Film producer Todd Phillips took on the college frat boy scene in Old School, and graduated to grown men who act like children in The Hangover franchise. So, it seemed about time for him to tackle new comedic territory and regress to the high school years that everyone remembers so fondly. And so he has, with his new king-size comedy that doesn’t play by any film conventions: Project X. Under the direction of Nima Nourizadeh, the movie is shot using the found-footage style popularized by horror movies like Paranormal Activity and The Blair Witch Project, but used in an entirely new way.

Set in Pasadena, Calif., the film follows three stereotypical high school losers. Thomas Kub is the birthday boy whose parents are conveniently leaving town for the weekend, Costa is his obnoxious friend who doesn’t let anyone forget how much greater his life was back in New York City, and JB, although less important to the plot, rounds out their trio, serving as the butt of all the fat jokes. Determined to elevate their social status during their senior year, Costa persuades a reluctant Thomas to throw a huge party at his empty house. Huge is definitely an understatement.

Much to the surprise of the characters themselves, Costa’s inane strategies actually work, right down to the “Naked Girls Only” sign that he lodges next to the pool. The boys manage to round up 1,500 people, including some high school students and plenty of creepy middle-aged people looking for a good time. Boasting scrawny, yet terrifying, Taser-wielding 12-year-old security guards and a crazy guy with a flamethrower, their party makes Superbad look like afternoon tea at grandma’s house.

Even among the chaos, there are several scenes that manage to stand out. Early on, the three boys pilfer a garden gnome, only to be violently chased by its owner, much to the confusion of the moviegoers who are unsure of why the loss of this plastic decoration is so devastating. Don’t worry — you will find out soon. Another highlight is marked by the arrival of the cops in a futile effort to shut down the party. As a whole, the frequent montages of anarchic raging juxtaposed with the more staged scenes make for an interesting movie-watching experience.

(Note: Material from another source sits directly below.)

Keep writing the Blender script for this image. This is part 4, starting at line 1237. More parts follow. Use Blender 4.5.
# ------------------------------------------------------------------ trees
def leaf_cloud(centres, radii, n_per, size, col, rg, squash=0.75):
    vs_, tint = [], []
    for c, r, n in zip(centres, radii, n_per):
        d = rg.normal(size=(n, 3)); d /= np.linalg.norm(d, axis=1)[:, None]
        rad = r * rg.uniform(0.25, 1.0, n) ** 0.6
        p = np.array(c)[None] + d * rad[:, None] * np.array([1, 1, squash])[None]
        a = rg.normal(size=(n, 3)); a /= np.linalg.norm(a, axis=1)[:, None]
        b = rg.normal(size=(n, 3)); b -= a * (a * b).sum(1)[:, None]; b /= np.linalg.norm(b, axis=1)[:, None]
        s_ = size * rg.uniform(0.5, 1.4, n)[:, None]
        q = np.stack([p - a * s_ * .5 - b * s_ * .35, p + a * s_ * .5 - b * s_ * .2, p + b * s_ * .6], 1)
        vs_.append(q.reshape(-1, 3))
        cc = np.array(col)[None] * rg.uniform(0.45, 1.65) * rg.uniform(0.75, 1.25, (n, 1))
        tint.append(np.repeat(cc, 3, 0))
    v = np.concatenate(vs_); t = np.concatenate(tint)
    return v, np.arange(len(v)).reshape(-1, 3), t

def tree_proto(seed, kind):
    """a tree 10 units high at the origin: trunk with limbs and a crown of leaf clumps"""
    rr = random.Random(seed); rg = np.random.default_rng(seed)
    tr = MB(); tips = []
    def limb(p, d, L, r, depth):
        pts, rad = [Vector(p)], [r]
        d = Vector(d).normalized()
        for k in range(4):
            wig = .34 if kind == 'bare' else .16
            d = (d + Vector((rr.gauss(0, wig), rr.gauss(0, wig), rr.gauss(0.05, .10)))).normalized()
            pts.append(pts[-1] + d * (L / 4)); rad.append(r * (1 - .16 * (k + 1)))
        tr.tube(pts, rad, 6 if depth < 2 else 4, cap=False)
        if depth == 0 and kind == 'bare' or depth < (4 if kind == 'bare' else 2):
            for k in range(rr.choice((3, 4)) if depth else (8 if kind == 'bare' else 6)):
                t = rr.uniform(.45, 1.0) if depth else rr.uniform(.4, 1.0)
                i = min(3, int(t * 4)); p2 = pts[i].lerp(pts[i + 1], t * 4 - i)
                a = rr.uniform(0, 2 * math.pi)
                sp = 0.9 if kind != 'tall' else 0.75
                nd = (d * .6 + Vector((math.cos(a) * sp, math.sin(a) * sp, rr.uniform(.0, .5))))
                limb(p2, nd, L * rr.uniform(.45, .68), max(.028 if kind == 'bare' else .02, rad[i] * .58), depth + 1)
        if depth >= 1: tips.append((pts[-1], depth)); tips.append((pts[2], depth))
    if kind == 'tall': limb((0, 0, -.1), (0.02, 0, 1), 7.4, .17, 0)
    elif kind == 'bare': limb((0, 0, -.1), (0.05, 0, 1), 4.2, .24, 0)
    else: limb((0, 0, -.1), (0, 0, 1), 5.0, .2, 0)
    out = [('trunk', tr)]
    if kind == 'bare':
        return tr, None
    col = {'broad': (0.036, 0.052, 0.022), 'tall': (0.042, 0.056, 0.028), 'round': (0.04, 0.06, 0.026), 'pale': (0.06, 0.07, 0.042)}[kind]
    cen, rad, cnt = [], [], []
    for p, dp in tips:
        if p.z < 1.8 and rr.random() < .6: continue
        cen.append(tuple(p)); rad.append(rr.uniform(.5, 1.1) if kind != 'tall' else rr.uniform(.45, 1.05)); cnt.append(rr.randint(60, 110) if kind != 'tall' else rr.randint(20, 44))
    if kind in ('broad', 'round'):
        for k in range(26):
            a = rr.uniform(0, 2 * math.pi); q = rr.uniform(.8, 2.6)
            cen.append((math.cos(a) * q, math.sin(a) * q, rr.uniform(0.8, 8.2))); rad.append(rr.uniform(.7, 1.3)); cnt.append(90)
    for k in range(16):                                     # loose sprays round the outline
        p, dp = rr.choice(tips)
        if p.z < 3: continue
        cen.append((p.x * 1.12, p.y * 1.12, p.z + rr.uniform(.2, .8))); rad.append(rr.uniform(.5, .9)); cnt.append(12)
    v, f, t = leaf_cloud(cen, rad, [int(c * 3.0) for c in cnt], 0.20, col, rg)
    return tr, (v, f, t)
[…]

Because almost every other word in the dialogue is an F-bomb, or that the party involves unpredictable stunts, such as a dog being tied to a bunch of balloons and a little person being stuffed into an oven, the film is bound to extract laughter from at least part of the audience. Yet, while the comedic situations are a strong point, the real weakness of Project X is its character development, or lack thereof. Thomas is likeable at times, but Costa is irritating from start to finish. As the two main female roles, girl-next-door Kirby and sexpot Alexis form a love triangle with Thomas in the middle, but the resolution to this dilemma is nothing if not predictable.

The party in Project X is undoubtedly epic when considering the sex, alcohol and general mayhem. But in terms of the movie itself, it’s rather one-dimensional. The rapport between Superbad‘s Evan and Seth is something to strive for and even the most legendary party can’t deny that, or compensate for Project X‘s absence of memorable characters.